** start Provided entries **

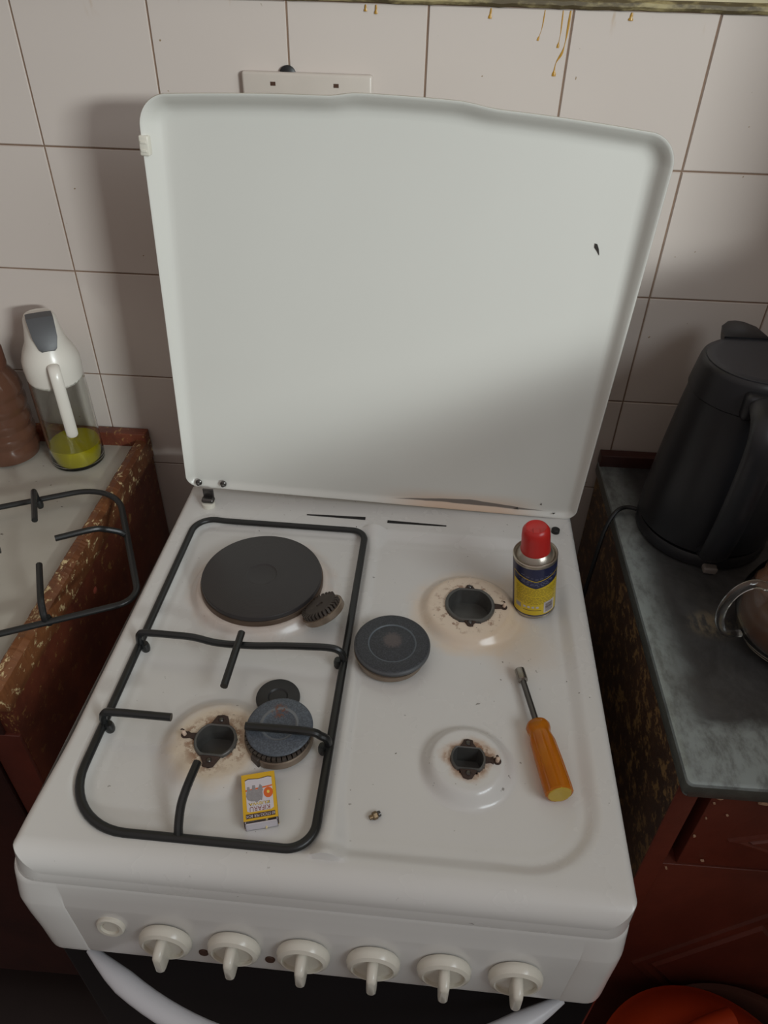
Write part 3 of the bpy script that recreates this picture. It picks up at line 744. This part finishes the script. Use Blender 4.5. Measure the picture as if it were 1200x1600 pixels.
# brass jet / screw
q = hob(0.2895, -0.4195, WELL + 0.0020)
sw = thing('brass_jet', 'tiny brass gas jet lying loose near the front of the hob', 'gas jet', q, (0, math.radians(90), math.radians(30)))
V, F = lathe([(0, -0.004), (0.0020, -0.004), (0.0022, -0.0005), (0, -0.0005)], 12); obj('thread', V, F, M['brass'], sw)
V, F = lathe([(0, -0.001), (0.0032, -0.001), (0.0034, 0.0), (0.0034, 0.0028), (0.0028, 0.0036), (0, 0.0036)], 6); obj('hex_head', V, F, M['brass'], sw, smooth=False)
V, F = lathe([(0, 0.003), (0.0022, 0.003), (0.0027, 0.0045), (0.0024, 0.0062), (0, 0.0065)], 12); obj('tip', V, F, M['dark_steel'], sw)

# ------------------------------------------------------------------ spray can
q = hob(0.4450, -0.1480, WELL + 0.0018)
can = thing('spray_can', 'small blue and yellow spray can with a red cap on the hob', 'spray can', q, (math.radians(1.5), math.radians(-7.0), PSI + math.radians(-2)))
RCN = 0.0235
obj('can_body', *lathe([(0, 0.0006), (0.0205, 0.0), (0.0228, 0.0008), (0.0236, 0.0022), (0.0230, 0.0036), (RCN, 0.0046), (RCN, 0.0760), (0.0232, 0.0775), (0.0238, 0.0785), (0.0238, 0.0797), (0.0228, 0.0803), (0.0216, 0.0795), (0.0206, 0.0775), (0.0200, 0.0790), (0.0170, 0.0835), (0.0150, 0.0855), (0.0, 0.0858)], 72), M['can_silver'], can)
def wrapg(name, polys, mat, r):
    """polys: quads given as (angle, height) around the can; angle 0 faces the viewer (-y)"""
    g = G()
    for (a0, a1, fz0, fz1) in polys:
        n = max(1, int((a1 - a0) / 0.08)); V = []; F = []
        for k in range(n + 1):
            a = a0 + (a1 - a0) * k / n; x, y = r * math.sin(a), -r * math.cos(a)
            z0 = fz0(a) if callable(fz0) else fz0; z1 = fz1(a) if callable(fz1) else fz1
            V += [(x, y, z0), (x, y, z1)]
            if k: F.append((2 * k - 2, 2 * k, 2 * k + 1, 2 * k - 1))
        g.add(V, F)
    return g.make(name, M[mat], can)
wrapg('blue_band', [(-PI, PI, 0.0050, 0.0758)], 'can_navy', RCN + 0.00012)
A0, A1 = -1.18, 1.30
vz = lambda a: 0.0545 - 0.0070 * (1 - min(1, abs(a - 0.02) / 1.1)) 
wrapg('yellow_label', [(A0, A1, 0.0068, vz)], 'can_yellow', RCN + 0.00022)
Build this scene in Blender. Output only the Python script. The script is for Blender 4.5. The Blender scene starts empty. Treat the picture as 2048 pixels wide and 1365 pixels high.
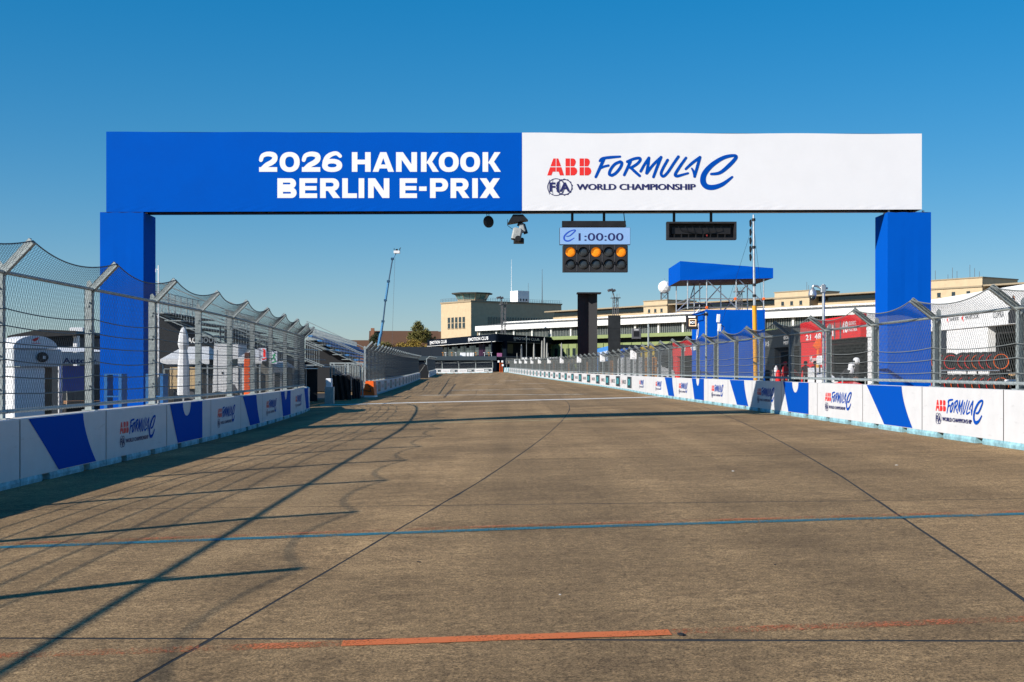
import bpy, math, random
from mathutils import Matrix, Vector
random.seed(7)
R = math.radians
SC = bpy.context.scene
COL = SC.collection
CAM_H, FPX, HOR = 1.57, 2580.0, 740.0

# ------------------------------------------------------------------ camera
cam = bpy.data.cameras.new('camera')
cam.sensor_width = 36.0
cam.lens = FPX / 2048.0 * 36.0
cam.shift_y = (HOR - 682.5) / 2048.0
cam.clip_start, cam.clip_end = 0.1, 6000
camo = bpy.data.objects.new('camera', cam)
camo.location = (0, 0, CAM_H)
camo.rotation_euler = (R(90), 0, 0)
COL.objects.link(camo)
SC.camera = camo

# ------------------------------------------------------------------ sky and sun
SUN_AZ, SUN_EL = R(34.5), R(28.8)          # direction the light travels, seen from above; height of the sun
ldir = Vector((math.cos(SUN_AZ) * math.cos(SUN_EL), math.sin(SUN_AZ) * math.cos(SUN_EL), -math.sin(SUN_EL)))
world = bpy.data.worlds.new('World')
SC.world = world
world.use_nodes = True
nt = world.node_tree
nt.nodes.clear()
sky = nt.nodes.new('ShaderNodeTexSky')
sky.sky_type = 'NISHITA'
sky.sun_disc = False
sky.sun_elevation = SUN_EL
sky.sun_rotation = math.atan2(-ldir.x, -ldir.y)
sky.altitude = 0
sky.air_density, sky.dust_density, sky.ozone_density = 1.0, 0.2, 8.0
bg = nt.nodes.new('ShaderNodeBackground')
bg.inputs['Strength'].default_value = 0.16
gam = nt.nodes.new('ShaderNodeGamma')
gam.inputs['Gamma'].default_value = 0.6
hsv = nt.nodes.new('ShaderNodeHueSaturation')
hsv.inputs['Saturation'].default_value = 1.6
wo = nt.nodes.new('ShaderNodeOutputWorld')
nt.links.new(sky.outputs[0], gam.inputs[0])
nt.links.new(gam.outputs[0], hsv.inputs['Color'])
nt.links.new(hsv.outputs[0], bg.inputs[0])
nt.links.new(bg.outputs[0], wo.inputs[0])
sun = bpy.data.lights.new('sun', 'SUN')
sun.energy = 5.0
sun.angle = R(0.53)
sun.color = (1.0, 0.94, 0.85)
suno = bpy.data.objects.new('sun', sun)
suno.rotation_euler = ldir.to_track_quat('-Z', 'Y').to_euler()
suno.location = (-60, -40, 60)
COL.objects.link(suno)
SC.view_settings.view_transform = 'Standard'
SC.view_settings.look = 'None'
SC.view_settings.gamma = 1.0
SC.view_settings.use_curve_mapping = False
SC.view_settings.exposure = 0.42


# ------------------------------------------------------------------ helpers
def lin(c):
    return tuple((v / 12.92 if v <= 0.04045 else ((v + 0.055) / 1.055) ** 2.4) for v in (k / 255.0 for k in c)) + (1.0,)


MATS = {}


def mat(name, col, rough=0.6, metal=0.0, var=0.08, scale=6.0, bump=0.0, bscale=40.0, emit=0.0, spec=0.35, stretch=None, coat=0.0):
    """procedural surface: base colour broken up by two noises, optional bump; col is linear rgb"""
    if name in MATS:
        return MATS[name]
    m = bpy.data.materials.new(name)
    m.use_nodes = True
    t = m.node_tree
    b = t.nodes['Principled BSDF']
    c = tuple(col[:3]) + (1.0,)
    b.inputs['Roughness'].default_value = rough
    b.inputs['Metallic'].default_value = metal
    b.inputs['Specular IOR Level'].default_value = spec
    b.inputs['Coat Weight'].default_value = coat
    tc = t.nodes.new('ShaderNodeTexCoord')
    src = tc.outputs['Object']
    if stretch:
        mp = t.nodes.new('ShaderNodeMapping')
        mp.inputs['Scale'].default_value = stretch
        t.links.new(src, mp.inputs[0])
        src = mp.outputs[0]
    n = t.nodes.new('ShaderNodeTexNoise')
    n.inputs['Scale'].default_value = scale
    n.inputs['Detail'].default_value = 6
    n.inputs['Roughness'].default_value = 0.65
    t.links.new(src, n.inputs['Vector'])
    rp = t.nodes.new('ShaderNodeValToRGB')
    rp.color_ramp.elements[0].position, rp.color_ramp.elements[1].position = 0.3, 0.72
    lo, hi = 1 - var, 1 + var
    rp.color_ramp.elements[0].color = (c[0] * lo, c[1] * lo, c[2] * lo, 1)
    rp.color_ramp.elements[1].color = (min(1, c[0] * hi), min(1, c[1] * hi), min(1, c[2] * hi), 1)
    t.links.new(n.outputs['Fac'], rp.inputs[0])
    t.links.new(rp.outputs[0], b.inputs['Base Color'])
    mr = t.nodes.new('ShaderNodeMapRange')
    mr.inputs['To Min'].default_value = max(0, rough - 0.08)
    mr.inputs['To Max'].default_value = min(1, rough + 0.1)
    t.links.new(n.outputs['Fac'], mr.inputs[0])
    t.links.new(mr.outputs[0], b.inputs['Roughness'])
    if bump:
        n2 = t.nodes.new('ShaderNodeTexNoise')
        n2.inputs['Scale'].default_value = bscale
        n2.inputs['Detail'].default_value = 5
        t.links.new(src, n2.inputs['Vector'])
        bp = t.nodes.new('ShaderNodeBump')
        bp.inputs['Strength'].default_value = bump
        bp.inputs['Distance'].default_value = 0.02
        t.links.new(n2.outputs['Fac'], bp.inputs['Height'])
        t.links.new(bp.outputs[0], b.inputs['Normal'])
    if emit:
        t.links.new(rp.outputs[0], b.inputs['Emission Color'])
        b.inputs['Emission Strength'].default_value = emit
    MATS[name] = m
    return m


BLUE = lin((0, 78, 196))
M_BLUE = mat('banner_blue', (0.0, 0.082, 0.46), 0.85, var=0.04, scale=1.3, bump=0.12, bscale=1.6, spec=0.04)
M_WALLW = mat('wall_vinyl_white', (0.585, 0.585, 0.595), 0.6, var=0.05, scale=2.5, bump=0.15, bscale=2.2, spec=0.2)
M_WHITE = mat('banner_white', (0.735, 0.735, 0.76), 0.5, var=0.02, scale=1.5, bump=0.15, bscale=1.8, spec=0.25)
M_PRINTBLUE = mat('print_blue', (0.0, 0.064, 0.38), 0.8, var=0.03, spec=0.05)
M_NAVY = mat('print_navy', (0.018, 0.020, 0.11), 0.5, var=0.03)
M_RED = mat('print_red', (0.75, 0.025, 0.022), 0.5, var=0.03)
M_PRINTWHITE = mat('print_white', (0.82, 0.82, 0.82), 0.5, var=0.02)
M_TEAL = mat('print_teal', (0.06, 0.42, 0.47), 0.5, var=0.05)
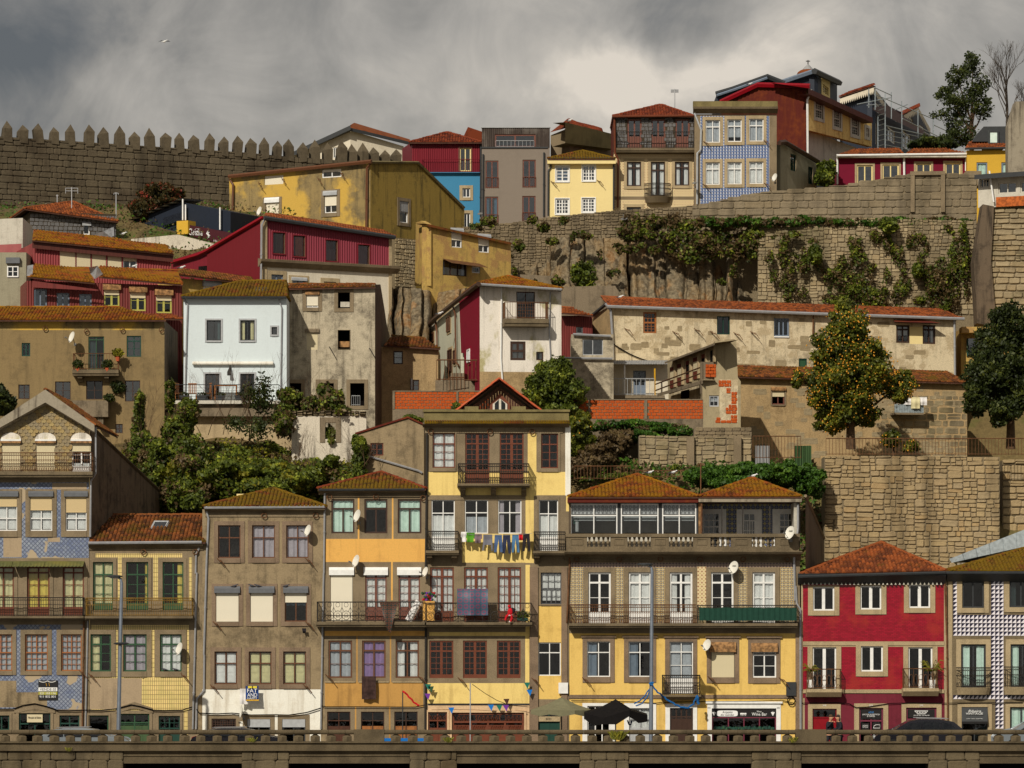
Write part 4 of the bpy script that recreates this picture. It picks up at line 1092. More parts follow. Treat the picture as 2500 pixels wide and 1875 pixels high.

** end Provided entries **

> **Problem statement**:
Repeat exactly and only the lines from the start of the data above through the line that holds "F, M['dark_steel'], sw)", inclusive. Pictures do not belong in the copy.

> **Written reply**:
Write part 3 of the bpy script that recreates this picture. It picks up at line 744. This part finishes the script. Use Blender 4.5. Measure the picture as if it were 1200x1600 pixels.
# brass jet / screw
q = hob(0.2895, -0.4195, WELL + 0.0020)
sw = thing('brass_jet', 'tiny brass gas jet lying loose near the front of the hob', 'gas jet', q, (0, math.radians(90), math.radians(30)))
V, F = lathe([(0, -0.004), (0.0020, -0.004), (0.0022, -0.0005), (0, -0.0005)], 12); obj('thread', V, F, M['brass'], sw)
V, F = lathe([(0, -0.001), (0.0032, -0.001), (0.0034, 0.0), (0.0034, 0.0028), (0.0028, 0.0036), (0, 0.0036)], 6); obj('hex_head', V, F, M['brass'], sw, smooth=False)
V, F = lathe([(0, 0.003), (0.0022, 0.003), (0.0027, 0.0045), (0.0024, 0.0062), (0, 0.0065)], 12); obj('tip', V, F, M['dark_steel'], sw)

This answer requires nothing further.